Despite the challenges, the firm said it managed to maintain a resilient performance with a 2% decline in underlying organic revenue.

In terms of adjusted EBIT for continuing operations, LTG said it expected it to be no less than £98m, also aligning with consensus expectations for the year.

That would also be slightly lower than the 2022 adjusted EBIT figure of £99.9m.

However, the company maintained an adjusted EBIT margin of 17.5%, which was broadly consistent with the prior year's margin of 17%.

The board said the slight improvement in margins was driven by a focus on profitability and significant enhancements within GP Strategies following an initiative to enhance the integration of Leo.

As a result, GP Strategies achieved an EBIT margin of 15% in the second half, up from 12% in the first half, and an exit run-rate EBIT margin that slightly exceeded previous guidance of approximately 17%.

Learning Technologies also reported significant progress in reducing its net debt position.

As of 31 December, the company's net debt stood at £78.6m - a substantial reduction from the £119.8m recorded at the end of December 2022.

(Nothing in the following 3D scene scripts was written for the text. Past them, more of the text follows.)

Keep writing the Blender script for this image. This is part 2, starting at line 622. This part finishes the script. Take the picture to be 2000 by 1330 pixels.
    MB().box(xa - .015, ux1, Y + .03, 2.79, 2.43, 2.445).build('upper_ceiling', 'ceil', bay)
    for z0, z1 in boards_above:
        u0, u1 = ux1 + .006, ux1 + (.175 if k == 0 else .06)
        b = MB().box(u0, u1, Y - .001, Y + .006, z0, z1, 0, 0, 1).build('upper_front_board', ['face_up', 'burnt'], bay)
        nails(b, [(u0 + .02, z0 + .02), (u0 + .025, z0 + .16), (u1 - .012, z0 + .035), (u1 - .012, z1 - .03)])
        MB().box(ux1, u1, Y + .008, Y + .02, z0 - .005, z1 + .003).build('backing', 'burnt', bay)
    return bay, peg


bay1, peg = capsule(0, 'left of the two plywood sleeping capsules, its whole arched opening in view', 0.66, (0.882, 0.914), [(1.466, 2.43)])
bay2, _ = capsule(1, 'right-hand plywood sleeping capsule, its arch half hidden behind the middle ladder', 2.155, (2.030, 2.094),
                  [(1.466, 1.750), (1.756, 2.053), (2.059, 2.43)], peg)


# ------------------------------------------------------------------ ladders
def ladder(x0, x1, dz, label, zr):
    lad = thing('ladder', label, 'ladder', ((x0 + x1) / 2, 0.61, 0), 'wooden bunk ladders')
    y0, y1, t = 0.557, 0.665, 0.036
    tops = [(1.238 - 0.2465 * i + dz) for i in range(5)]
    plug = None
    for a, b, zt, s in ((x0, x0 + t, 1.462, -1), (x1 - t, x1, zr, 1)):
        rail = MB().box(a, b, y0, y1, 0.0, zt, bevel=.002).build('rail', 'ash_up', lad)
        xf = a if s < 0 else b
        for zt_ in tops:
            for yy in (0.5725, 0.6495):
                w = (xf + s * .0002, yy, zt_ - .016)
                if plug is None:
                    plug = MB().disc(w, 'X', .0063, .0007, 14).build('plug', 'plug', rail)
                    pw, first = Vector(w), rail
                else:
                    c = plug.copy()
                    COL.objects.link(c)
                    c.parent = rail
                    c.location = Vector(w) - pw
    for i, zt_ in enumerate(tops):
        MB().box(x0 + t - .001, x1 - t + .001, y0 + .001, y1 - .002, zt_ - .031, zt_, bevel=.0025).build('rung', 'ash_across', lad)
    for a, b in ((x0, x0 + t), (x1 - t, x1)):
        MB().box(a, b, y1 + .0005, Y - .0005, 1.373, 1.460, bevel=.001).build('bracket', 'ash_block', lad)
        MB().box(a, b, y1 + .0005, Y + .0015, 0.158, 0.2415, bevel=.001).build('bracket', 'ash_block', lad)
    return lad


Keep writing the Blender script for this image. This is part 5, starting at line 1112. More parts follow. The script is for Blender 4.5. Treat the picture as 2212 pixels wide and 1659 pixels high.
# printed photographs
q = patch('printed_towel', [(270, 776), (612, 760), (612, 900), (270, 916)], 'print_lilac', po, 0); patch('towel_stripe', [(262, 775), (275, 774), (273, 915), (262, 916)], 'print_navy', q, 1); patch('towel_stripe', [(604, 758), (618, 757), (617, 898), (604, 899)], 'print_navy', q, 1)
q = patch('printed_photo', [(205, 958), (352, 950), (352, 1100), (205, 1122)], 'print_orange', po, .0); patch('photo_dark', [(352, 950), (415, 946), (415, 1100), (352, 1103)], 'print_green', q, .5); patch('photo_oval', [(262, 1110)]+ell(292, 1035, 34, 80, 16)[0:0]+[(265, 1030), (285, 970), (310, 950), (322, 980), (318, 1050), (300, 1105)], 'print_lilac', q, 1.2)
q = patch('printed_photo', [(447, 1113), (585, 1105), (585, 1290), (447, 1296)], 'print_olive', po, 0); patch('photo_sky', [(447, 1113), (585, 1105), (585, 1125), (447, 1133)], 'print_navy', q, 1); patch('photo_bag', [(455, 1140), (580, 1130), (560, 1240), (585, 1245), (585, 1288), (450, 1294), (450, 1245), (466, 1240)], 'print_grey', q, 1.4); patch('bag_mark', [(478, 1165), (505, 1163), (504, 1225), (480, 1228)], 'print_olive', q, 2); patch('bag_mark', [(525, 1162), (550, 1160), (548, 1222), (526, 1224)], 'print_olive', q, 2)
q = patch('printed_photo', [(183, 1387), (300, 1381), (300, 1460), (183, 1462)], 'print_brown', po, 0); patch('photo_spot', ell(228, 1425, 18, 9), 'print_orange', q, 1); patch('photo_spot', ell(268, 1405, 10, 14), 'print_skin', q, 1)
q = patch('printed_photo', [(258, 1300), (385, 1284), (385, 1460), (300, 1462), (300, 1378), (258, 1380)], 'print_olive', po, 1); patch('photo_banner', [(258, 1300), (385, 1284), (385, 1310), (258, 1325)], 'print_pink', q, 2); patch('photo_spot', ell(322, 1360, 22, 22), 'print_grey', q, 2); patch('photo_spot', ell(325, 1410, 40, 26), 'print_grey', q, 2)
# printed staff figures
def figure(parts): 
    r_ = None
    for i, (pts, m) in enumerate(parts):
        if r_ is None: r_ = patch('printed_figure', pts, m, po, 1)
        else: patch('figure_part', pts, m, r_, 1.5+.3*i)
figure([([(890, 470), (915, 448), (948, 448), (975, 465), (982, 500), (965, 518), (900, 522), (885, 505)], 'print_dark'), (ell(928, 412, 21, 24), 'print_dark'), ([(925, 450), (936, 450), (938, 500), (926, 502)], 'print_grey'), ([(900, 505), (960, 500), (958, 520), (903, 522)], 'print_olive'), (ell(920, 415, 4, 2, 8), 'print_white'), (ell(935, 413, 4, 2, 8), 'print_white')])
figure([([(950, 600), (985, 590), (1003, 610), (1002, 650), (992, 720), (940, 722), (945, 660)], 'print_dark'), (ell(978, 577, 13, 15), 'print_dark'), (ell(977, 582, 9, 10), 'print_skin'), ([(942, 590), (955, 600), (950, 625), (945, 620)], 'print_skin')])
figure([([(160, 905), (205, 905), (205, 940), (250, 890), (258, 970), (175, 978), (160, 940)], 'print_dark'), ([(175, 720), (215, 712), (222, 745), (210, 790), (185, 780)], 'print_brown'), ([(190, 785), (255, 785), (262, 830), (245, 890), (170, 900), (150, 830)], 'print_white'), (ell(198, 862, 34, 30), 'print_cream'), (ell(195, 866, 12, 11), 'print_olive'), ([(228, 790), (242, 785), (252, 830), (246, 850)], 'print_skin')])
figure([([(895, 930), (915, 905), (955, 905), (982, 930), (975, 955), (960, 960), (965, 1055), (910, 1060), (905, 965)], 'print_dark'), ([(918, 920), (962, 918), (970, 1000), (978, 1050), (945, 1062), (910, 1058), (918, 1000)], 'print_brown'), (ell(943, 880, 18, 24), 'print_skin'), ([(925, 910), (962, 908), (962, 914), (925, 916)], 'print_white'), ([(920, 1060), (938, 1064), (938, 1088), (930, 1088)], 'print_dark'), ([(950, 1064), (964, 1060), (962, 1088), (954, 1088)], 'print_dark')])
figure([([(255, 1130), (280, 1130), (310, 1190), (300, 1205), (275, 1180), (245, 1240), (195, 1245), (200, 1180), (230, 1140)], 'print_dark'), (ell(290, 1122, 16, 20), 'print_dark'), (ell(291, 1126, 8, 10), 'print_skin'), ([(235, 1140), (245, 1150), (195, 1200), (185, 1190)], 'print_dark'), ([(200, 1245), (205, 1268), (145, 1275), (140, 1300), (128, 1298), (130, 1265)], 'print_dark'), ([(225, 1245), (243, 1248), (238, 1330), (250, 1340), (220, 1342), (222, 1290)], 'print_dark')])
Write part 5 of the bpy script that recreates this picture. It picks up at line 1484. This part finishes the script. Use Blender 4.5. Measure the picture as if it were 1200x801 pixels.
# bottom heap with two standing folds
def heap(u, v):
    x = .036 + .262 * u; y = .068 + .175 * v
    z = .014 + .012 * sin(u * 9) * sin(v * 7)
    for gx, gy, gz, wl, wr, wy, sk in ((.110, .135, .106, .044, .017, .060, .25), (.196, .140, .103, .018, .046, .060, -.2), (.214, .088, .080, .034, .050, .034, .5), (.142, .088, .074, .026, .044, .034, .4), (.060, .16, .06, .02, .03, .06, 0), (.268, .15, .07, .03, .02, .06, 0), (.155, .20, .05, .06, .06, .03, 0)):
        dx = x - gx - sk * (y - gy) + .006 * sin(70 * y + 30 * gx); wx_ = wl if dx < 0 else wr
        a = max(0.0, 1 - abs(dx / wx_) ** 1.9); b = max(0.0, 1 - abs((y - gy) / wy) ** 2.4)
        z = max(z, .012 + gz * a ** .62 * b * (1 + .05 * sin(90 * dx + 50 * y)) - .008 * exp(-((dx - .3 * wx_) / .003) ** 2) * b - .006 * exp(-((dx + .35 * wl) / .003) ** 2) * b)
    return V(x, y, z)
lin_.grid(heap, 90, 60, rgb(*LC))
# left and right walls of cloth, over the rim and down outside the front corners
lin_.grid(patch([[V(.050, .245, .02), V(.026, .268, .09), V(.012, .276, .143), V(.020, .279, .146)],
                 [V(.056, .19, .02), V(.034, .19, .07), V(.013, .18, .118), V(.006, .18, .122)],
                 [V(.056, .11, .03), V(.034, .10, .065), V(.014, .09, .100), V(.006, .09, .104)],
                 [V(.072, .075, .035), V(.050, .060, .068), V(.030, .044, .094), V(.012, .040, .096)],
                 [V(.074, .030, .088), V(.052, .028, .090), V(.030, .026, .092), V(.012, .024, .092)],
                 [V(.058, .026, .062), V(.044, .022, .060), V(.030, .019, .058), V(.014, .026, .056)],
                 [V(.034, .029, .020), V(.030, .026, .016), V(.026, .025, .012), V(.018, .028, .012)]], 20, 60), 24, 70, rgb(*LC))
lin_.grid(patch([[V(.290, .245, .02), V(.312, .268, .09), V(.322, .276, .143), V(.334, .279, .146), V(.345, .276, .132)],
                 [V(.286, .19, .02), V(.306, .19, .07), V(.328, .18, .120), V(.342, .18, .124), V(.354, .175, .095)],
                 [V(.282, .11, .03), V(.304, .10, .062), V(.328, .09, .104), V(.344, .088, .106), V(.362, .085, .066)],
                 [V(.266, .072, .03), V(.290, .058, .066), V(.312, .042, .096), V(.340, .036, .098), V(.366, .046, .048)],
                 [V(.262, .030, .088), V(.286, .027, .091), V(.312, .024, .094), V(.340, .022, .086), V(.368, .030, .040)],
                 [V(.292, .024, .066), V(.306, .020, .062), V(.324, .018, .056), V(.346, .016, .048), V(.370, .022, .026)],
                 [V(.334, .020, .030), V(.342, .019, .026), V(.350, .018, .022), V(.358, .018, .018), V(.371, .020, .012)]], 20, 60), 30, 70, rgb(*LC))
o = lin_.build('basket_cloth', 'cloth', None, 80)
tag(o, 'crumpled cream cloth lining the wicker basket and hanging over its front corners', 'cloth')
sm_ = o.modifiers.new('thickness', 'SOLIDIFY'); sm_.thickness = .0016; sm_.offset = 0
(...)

The board put the positive financial trend down to strong cash generation, which contributed to ongoing deleveraging of the company's balance sheet.

Additionally, on 2 January the group successfully completed the sale of its non-core Lorien Engineering Solutions asset for $21.4m in cash, on a cash and debt-free basis and subject to customary adjustments.

This transaction would further support the company's efforts to swiftly reduce its debt burden.

"LTG has delivered a resilient performance in a challenging macro backdrop, underpinned by our SaaS and long-term contracts, representing 72% of first-half revenues," said chief executive officer Jonathan Satchell.

"Our continued focus on margin progression has supported a strong relative profit performance. As expected, revenues on an organic constant currency basis were marginally down as a result of lower transactional volumes, as indicated in July.

"LTG remains uniquely placed to capture growth opportunities in a more-than-$100bn addressable market as a result of our scale and breadth of offering in digital learning and talent management."

Satchell said the company's strong balance sheet supported investment and accretive acquisitions that fit with its business model, as it continued to optimise its portfolio of businesses.

"Our reliable and strong cash generation creates optionality as demonstrated by our voluntary debt repayment in September.

"Demand from organisations to recruit, motivate and retain the best talent, allied with improvements from our commercial transformation programme in GP Strategies, support our confidence of further progress and resilience in 2024."

Learning Technologies said it would announce its results for the year ended 31 December in April, at which time it would provide further guidance on the year ahead.

At 1223 GMT, shares in Learning Technologies Group were up 17.07% at 81.6p.